Stored data
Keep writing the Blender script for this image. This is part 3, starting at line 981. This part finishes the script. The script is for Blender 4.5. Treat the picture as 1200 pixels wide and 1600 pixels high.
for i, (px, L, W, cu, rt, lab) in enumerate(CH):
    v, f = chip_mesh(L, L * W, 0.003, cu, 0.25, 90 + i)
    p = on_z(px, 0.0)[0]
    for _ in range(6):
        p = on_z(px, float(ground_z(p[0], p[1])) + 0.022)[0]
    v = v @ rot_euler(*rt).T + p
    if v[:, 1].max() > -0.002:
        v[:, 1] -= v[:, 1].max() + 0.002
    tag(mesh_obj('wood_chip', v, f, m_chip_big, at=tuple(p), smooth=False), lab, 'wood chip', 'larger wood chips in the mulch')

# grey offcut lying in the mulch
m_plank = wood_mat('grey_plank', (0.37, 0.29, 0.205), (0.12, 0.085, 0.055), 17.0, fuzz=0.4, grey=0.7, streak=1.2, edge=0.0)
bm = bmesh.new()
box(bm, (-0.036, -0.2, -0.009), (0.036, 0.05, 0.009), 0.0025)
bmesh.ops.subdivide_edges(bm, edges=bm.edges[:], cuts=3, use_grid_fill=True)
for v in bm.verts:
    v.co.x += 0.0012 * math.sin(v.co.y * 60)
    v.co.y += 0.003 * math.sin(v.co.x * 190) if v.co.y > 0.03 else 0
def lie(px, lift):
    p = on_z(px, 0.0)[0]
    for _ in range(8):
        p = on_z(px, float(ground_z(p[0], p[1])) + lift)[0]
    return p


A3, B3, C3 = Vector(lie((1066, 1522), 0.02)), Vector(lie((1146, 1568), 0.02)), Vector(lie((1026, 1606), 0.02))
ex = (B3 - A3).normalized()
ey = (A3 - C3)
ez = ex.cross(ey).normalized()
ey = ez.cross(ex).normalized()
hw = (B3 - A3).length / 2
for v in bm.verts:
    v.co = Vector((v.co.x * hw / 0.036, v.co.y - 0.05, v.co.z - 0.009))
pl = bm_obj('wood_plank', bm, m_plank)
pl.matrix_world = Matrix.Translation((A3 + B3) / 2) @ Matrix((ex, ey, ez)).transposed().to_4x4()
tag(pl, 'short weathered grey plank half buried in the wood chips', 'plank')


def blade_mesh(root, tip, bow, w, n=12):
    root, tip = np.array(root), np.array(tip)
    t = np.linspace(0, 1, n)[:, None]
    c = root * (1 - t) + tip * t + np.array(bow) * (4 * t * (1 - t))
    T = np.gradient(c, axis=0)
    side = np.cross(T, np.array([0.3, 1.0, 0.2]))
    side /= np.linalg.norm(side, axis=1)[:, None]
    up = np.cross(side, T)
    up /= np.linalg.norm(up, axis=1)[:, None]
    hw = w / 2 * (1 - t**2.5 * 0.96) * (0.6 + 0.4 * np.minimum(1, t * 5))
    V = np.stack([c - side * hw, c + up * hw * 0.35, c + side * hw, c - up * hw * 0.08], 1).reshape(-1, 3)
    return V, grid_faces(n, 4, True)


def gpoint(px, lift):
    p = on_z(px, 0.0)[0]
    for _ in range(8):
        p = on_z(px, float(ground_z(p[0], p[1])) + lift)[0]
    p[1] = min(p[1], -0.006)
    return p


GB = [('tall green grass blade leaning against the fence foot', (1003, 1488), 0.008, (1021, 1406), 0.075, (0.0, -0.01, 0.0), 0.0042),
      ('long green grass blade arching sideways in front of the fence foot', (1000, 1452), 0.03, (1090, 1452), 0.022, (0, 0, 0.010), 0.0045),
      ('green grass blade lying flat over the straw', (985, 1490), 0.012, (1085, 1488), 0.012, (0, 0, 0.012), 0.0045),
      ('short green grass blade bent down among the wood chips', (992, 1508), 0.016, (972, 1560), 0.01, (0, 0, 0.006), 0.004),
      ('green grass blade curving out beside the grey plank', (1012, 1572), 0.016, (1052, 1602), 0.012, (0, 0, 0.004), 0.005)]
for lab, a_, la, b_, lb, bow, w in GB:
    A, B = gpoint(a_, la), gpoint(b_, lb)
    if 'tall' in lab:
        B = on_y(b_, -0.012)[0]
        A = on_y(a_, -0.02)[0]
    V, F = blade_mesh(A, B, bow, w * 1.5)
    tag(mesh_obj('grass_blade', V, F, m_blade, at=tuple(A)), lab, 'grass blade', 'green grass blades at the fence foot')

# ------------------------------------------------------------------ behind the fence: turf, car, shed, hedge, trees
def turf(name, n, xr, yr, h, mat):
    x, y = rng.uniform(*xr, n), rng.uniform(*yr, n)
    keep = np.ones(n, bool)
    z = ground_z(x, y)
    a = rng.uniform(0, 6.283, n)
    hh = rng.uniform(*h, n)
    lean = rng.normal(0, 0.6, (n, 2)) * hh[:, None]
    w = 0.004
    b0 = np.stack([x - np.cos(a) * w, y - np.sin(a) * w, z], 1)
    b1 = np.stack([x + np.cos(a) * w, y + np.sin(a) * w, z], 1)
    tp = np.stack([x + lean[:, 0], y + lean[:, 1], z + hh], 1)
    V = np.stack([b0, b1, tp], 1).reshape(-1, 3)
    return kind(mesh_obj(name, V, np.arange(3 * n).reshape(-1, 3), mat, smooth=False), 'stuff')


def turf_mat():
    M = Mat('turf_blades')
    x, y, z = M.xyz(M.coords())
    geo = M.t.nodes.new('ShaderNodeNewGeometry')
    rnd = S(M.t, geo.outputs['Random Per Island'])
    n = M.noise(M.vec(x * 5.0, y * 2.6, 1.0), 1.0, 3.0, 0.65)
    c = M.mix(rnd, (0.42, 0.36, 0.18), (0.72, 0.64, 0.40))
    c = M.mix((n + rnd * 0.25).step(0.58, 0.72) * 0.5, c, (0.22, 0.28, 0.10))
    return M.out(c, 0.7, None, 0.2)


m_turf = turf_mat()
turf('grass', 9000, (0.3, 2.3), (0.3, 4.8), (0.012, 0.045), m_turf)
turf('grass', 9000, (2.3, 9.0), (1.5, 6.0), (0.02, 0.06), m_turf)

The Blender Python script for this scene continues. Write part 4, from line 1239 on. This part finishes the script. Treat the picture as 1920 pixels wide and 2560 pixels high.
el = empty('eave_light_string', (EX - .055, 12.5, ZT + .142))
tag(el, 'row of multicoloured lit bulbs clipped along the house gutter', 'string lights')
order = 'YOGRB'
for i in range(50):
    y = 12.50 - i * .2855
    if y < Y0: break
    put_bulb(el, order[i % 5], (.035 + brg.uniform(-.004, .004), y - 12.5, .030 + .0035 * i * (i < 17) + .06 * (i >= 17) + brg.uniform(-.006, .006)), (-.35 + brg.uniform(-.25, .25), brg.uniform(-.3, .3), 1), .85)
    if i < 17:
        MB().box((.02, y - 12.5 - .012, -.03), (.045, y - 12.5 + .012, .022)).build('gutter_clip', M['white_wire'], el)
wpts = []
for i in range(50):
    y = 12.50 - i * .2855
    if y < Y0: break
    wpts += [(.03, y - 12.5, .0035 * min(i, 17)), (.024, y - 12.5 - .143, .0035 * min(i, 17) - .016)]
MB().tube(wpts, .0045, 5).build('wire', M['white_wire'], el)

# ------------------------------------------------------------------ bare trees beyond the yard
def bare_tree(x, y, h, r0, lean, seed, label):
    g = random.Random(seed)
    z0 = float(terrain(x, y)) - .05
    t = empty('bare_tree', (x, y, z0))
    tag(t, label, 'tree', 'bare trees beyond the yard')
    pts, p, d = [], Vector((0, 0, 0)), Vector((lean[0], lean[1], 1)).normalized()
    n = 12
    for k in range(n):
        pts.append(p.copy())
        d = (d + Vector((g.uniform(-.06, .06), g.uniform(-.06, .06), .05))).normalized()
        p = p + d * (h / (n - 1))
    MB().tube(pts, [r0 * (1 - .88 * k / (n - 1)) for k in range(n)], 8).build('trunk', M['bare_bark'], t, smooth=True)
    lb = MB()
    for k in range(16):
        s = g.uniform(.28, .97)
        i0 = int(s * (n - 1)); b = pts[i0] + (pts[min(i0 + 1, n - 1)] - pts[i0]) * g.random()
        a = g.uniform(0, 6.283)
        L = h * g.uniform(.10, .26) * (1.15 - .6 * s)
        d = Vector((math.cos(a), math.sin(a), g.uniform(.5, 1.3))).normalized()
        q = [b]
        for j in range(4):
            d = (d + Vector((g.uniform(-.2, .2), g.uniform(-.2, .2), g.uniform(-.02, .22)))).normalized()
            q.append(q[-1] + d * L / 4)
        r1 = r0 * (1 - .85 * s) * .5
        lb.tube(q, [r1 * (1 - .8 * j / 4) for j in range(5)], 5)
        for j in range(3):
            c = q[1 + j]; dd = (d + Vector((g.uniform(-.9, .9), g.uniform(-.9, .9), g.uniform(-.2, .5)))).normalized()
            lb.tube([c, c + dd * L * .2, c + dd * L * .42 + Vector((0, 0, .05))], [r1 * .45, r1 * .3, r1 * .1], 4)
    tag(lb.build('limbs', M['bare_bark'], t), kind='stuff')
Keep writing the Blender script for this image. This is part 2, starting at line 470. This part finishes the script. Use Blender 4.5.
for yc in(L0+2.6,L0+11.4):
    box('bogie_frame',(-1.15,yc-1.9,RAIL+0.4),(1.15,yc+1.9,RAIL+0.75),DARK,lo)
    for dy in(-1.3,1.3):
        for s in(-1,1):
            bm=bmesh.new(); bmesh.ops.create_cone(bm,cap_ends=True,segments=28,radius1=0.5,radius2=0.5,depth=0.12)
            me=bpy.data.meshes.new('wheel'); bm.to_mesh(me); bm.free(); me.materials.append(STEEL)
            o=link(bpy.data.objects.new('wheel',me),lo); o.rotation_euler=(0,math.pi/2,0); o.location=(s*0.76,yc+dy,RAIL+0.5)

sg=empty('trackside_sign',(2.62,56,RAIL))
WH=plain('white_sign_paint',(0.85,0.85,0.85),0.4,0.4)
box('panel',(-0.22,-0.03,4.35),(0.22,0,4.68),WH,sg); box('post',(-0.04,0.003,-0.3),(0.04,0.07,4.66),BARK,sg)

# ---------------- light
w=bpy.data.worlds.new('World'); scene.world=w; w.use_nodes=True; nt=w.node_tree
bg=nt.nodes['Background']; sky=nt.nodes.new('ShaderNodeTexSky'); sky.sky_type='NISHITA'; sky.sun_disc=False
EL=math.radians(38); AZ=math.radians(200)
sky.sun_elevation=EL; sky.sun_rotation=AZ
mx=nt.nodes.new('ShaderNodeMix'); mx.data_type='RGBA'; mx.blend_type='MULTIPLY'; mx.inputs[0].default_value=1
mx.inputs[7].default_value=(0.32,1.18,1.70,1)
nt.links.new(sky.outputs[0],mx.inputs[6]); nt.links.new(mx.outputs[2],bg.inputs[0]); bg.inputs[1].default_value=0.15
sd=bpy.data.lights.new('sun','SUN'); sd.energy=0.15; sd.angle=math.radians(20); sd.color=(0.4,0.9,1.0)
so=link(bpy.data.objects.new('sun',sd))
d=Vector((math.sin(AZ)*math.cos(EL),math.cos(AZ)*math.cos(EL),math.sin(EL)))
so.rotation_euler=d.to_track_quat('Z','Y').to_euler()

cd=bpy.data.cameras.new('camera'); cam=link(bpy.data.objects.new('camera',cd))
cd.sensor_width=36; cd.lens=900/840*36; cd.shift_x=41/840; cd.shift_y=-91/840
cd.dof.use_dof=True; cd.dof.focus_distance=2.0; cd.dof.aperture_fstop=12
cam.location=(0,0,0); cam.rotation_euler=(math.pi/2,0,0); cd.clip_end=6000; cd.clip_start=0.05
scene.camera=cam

SET PROBLEM: The answer consists only of the lines from the one containing "Use Blender 4.5." to the end of the records, each written out exactly.

WRITTEN RESPONSE:
Keep writing the Blender script for this image. This is part 2, starting at line 470. This part finishes the script. Use Blender 4.5.
for yc in(L0+2.6,L0+11.4):
    box('bogie_frame',(-1.15,yc-1.9,RAIL+0.4),(1.15,yc+1.9,RAIL+0.75),DARK,lo)
    for dy in(-1.3,1.3):
        for s in(-1,1):
            bm=bmesh.new(); bmesh.ops.create_cone(bm,cap_ends=True,segments=28,radius1=0.5,radius2=0.5,depth=0.12)
            me=bpy.data.meshes.new('wheel'); bm.to_mesh(me); bm.free(); me.materials.append(STEEL)
            o=link(bpy.data.objects.new('wheel',me),lo); o.rotation_euler=(0,math.pi/2,0); o.location=(s*0.76,yc+dy,RAIL+0.5)

sg=empty('trackside_sign',(2.62,56,RAIL))
WH=plain('white_sign_paint',(0.85,0.85,0.85),0.4,0.4)
box('panel',(-0.22,-0.03,4.35),(0.22,0,4.68),WH,sg); box('post',(-0.04,0.003,-0.3),(0.04,0.07,4.66),BARK,sg)

# ---------------- light
w=bpy.data.worlds.new('World'); scene.world=w; w.use_nodes=True; nt=w.node_tree
bg=nt.nodes['Background']; sky=nt.nodes.new('ShaderNodeTexSky'); sky.sky_type='NISHITA'; sky.sun_disc=False
EL=math.radians(38); AZ=math.radians(200)
sky.sun_elevation=EL; sky.sun_rotation=AZ
mx=nt.nodes.new('ShaderNodeMix'); mx.data_type='RGBA'; mx.blend_type='MULTIPLY'; mx.inputs[0].default_value=1
mx.inputs[7].default_value=(0.32,1.18,1.70,1)
nt.links.new(sky.outputs[0],mx.inputs[6]); nt.links.new(mx.outputs[2],bg.inputs[0]); bg.inputs[1].default_value=0.15
sd=bpy.data.lights.new('sun','SUN'); sd.energy=0.15; sd.angle=math.radians(20); sd.color=(0.4,0.9,1.0)
so=link(bpy.data.objects.new('sun',sd))
d=Vector((math.sin(AZ)*math.cos(EL),math.cos(AZ)*math.cos(EL),math.sin(EL)))
so.rotation_euler=d.to_track_quat('Z','Y').to_euler()

cd=bpy.data.cameras.new('camera'); cam=link(bpy.data.objects.new('camera',cd))
cd.sensor_width=36; cd.lens=900/840*36; cd.shift_x=41/840; cd.shift_y=-91/840
cd.dof.use_dof=True; cd.dof.focus_distance=2.0; cd.dof.aperture_fstop=12
cam.location=(0,0,0); cam.rotation_euler=(math.pi/2,0,0); cd.clip_end=6000; cd.clip_start=0.05
scene.camera=cam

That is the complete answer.